Data follows below. Repeat exactly the lines between the line holding "Write the bpy" and the line holding "SC.view_settings.exposure = 0.0", inclusive, and nothing more; drop pictures.

— BEGIN Input data —

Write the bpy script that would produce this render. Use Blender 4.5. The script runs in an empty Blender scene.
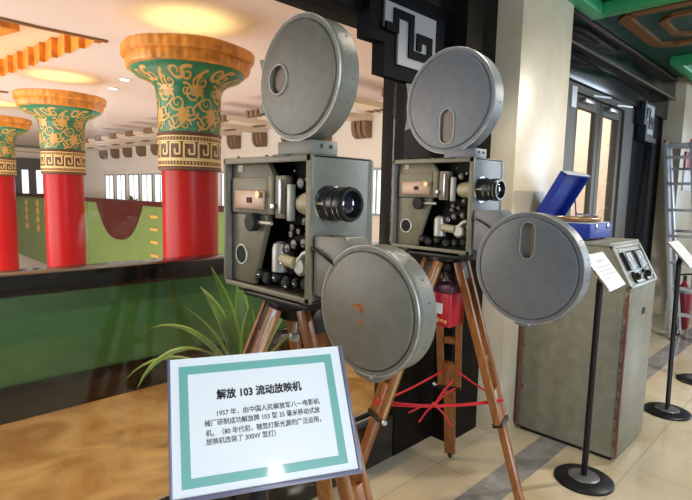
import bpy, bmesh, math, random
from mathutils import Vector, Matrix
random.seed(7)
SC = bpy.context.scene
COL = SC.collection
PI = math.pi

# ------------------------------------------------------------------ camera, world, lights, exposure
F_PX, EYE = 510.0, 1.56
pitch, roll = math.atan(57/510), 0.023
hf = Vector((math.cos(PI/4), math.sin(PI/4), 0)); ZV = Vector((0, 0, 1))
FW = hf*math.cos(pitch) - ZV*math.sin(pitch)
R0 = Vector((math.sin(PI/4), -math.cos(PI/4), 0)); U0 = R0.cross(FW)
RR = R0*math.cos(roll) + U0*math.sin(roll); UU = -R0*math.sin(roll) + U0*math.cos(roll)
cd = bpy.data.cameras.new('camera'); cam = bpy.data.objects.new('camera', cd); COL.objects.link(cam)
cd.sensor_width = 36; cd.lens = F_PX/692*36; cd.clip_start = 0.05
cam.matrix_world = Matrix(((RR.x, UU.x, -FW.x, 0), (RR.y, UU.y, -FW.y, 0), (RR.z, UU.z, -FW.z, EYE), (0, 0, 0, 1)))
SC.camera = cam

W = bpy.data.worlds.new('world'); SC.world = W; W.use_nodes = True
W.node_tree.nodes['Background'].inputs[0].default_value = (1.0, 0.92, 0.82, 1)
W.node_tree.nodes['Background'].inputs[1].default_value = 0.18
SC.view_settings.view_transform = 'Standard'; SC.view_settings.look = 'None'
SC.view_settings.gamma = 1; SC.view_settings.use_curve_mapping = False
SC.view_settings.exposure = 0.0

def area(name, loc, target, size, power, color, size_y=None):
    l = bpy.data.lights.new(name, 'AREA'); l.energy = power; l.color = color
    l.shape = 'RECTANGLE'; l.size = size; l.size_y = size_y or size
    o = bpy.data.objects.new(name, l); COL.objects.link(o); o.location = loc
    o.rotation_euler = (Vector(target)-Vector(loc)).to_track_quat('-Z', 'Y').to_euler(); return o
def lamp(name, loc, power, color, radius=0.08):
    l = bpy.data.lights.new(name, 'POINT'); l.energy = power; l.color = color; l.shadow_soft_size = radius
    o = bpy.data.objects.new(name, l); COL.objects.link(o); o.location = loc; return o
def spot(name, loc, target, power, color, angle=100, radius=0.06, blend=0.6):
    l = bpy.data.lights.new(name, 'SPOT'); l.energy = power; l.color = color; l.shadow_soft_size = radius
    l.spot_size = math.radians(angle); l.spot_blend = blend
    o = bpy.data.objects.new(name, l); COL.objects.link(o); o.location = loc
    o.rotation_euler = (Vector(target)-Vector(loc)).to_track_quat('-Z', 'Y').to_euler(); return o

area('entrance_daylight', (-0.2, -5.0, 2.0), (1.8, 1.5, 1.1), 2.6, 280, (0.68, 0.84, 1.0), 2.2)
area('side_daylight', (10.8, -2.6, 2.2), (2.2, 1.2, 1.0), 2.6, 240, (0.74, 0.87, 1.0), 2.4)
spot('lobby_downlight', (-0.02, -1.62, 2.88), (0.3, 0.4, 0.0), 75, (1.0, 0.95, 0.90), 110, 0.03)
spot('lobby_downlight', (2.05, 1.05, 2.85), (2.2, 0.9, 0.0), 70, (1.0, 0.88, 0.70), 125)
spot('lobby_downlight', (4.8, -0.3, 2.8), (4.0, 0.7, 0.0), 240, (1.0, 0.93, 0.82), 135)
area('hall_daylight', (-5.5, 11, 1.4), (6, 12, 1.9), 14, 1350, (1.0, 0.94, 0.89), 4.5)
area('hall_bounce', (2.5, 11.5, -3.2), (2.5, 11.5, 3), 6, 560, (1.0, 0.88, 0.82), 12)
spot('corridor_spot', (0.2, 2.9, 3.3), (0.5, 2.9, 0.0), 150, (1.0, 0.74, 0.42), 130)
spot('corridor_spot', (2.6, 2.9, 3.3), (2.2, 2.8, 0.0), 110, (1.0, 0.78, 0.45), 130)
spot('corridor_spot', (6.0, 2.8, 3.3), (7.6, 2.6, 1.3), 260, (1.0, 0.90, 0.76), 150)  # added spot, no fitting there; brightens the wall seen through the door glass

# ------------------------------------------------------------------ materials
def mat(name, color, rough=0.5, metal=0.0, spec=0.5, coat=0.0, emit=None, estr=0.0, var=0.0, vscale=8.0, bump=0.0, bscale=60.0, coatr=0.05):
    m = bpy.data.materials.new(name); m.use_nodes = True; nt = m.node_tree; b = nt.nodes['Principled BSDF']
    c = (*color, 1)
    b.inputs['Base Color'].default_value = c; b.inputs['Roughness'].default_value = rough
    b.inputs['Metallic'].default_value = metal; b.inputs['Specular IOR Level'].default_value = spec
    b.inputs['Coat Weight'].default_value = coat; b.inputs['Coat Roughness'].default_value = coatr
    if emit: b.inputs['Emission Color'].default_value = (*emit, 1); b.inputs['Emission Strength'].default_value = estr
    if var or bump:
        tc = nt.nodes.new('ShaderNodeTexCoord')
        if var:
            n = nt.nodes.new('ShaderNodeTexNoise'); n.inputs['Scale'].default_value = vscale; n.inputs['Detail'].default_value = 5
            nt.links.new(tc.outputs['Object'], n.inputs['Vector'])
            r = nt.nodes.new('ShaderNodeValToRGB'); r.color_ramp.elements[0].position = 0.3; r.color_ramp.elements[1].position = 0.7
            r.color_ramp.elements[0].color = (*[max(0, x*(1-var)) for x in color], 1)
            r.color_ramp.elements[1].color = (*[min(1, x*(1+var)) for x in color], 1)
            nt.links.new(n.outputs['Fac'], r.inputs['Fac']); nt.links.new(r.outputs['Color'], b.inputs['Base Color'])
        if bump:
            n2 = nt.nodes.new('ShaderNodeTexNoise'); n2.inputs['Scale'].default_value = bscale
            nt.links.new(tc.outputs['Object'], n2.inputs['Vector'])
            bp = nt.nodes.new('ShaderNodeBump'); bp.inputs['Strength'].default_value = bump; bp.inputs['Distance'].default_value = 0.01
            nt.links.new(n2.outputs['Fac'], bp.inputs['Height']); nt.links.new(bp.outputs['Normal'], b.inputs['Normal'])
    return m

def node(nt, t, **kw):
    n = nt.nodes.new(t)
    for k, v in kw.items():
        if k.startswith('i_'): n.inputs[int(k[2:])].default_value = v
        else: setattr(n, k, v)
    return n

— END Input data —
— BEGIN Input data —

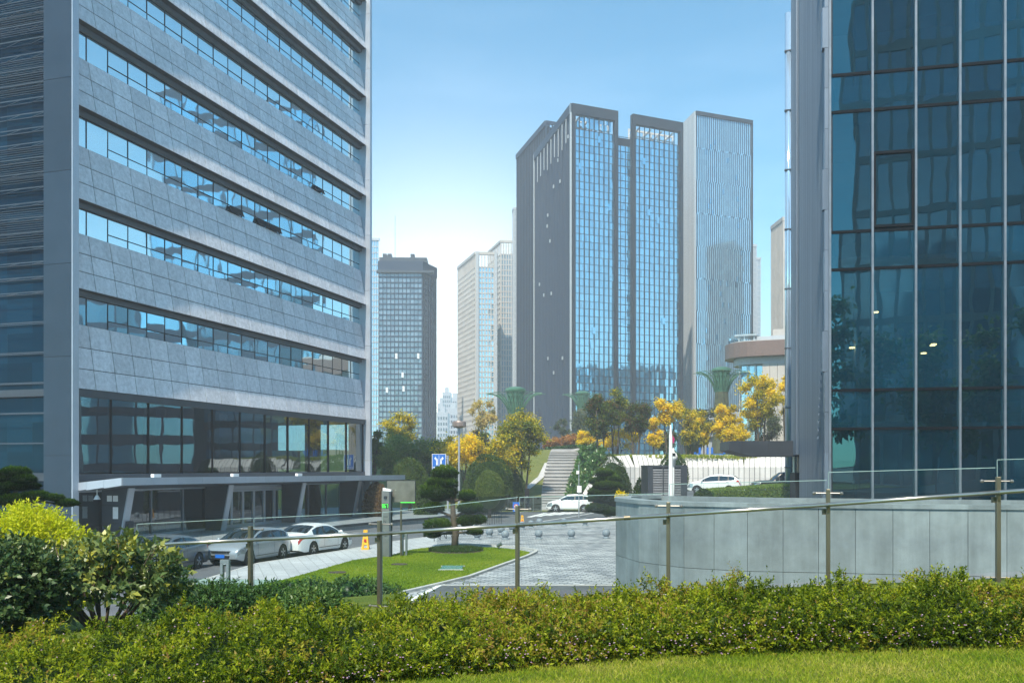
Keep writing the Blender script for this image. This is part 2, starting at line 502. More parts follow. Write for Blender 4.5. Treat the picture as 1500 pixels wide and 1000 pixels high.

— END Input data —

Exercise solution
Write the bpy script that would produce this render. Use Blender 4.5. The script runs in an empty Blender scene.
import bpy, bmesh, math, random
from mathutils import Vector, Matrix
random.seed(7)
SC = bpy.context.scene
COL = SC.collection
PI = math.pi

# ------------------------------------------------------------------ camera, world, lights, exposure
F_PX, EYE = 510.0, 1.56
pitch, roll = math.atan(57/510), 0.023
hf = Vector((math.cos(PI/4), math.sin(PI/4), 0)); ZV = Vector((0, 0, 1))
FW = hf*math.cos(pitch) - ZV*math.sin(pitch)
R0 = Vector((math.sin(PI/4), -math.cos(PI/4), 0)); U0 = R0.cross(FW)
RR = R0*math.cos(roll) + U0*math.sin(roll); UU = -R0*math.sin(roll) + U0*math.cos(roll)
cd = bpy.data.cameras.new('camera'); cam = bpy.data.objects.new('camera', cd); COL.objects.link(cam)
cd.sensor_width = 36; cd.lens = F_PX/692*36; cd.clip_start = 0.05
cam.matrix_world = Matrix(((RR.x, UU.x, -FW.x, 0), (RR.y, UU.y, -FW.y, 0), (RR.z, UU.z, -FW.z, EYE), (0, 0, 0, 1)))
SC.camera = cam

W = bpy.data.worlds.new('world'); SC.world = W; W.use_nodes = True
W.node_tree.nodes['Background'].inputs[0].default_value = (1.0, 0.92, 0.82, 1)
W.node_tree.nodes['Background'].inputs[1].default_value = 0.18
SC.view_settings.view_transform = 'Standard'; SC.view_settings.look = 'None'
SC.view_settings.gamma = 1; SC.view_settings.use_curve_mapping = False
SC.view_settings.exposure = 0.0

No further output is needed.